See also: Siwash ((n.)) (def. 1)
- 1860  The Indians in this neighborhood, though sufficiently numerous, are on the whole, an industrious and peaceably disposed branch of the Siwash family.
- 1887  (1932)  The Siwash rancherie below the Hastings Mill was the scene of another disgraceful disturbance on Thursday night.
- 1913  Should you ever meet a siwash spook,
Ask, if you please, in your best Chinook,
The fate of Legai--what course he took,
And how did his choice pan out.
- 1964  . . . they all began to do a war dance around the pan. It was, as Carmack said later, a combination of Scotch horn-pipe, Indian fox-trot, syncopated Irish jig, and Siwash hula-hula.
2a adj. Slang, Derog.
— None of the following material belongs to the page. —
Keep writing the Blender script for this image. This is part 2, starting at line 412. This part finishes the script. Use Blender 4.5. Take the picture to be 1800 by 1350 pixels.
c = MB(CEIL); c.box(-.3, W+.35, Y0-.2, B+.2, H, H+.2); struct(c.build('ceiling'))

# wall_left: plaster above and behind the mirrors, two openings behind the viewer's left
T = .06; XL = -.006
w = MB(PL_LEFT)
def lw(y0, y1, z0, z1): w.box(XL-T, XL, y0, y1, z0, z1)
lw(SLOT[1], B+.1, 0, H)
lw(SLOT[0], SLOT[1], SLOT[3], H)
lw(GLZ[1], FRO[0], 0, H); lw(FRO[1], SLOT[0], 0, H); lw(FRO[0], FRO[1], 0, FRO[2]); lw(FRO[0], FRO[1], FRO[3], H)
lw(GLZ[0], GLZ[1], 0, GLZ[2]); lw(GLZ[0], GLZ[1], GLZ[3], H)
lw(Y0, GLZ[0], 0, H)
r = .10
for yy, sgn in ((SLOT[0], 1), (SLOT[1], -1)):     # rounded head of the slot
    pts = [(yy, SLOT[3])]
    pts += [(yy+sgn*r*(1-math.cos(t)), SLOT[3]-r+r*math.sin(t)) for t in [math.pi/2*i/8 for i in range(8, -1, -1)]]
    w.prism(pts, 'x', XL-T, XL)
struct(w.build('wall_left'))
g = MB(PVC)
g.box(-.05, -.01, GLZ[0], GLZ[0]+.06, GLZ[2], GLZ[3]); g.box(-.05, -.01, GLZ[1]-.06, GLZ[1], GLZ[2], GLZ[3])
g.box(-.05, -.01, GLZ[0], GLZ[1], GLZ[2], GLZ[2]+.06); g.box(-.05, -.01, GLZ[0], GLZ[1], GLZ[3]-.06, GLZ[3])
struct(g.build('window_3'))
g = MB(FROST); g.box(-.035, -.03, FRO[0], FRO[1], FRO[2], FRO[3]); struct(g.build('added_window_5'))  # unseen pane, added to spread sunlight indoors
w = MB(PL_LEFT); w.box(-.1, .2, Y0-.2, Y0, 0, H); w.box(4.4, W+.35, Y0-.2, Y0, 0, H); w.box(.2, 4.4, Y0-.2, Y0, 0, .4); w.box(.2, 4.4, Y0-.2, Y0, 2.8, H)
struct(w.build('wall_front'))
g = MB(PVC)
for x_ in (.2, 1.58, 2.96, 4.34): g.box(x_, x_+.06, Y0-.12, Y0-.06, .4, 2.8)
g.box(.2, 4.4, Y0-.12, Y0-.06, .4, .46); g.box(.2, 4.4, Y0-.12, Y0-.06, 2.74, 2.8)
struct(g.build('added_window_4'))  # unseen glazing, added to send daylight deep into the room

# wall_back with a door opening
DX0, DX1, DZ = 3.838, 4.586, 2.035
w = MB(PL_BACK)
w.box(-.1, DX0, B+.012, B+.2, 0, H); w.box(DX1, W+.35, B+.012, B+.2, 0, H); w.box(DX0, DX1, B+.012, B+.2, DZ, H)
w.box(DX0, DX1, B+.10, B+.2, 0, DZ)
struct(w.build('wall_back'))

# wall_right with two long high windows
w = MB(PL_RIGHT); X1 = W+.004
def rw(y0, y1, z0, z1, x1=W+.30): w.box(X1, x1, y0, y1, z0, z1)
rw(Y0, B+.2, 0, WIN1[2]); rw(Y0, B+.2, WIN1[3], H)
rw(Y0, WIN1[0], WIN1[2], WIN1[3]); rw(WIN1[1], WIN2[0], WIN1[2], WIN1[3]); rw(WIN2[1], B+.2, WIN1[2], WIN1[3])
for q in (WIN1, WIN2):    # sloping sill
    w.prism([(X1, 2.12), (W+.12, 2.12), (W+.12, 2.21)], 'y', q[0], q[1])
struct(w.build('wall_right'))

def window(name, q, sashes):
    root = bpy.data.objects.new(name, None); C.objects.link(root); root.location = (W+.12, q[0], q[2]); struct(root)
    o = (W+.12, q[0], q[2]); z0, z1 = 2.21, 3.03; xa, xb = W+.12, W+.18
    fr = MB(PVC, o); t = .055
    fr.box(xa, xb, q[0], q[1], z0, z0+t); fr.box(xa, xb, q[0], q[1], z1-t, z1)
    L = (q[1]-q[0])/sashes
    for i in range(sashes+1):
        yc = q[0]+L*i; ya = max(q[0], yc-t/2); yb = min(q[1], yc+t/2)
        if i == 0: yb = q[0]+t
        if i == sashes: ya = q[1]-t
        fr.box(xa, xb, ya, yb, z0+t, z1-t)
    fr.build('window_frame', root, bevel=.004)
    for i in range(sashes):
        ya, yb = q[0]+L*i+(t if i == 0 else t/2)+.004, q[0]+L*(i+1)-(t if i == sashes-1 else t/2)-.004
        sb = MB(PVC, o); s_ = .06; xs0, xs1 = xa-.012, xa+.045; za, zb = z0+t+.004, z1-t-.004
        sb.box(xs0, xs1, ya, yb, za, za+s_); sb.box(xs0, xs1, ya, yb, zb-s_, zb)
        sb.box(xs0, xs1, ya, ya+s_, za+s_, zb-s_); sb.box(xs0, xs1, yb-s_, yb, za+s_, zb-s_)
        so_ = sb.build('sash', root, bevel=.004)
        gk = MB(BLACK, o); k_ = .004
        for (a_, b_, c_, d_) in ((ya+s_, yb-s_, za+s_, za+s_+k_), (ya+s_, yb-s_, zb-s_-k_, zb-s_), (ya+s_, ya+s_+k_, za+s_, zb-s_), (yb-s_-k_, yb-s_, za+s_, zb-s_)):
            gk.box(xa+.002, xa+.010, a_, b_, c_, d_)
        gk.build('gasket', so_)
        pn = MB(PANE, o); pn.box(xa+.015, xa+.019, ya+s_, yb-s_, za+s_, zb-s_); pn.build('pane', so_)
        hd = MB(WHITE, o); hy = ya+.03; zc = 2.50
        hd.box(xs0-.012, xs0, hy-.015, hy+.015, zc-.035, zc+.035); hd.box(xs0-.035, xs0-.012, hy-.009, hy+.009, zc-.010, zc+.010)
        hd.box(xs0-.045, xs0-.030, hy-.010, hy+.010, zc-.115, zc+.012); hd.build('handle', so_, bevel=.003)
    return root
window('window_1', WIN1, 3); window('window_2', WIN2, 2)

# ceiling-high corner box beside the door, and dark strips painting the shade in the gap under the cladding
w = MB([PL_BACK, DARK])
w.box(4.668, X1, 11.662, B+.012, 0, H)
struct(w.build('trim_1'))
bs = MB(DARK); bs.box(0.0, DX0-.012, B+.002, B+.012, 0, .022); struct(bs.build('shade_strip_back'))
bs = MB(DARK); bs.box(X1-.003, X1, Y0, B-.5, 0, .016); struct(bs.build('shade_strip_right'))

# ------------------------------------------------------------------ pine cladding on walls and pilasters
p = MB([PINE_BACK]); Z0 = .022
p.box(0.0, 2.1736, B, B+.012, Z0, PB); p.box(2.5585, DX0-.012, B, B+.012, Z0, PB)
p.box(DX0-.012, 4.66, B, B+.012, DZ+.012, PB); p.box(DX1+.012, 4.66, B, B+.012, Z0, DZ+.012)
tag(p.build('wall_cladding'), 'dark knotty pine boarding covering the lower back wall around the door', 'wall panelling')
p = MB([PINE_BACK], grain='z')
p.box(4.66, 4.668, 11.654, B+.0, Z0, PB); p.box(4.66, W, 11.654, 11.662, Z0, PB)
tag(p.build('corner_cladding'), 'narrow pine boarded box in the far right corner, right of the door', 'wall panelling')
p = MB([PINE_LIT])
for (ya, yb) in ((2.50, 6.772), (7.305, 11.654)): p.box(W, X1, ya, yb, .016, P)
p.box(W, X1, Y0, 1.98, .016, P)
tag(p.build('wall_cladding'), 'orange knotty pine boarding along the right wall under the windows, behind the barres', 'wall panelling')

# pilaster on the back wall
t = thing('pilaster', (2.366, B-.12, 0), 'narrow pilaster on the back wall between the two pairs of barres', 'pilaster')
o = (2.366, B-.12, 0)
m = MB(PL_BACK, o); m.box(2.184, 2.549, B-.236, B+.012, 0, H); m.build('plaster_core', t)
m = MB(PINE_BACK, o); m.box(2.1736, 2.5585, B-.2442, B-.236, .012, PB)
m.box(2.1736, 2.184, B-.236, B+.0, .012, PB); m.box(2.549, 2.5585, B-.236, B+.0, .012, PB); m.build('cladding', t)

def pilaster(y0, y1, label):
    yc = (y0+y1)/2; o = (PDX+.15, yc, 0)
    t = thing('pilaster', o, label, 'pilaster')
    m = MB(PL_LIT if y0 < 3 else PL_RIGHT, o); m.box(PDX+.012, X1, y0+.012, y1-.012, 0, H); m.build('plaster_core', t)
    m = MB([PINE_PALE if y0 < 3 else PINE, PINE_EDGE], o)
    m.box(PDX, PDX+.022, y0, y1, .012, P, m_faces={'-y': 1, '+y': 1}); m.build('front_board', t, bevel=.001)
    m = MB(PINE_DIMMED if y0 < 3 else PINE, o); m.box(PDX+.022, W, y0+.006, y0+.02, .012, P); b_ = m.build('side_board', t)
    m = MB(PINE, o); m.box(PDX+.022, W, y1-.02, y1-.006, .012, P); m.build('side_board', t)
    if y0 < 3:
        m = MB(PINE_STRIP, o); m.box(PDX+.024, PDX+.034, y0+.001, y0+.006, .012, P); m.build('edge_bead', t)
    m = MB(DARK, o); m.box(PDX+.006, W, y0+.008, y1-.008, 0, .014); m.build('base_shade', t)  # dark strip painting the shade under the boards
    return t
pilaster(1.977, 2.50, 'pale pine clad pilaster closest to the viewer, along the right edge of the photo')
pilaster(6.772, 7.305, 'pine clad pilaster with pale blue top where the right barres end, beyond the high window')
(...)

See quote.
- 1961  At least on the coastal areas of the northwest portion of Canada and the United States, and to some extent in the interior, one often hears siwash also used as an adjective, meaning "no good." It is applied to Indians in that sense as well as dogs, coffee, and a variety of other things.
2b adj. mean; stingy.
- 1923  "Can't yeh get none off a' him a' tall? Come Christmas time he oughtn't t' act siwash if he is a sheeny. . . . Jes' three er four mebbe'd fix us up?"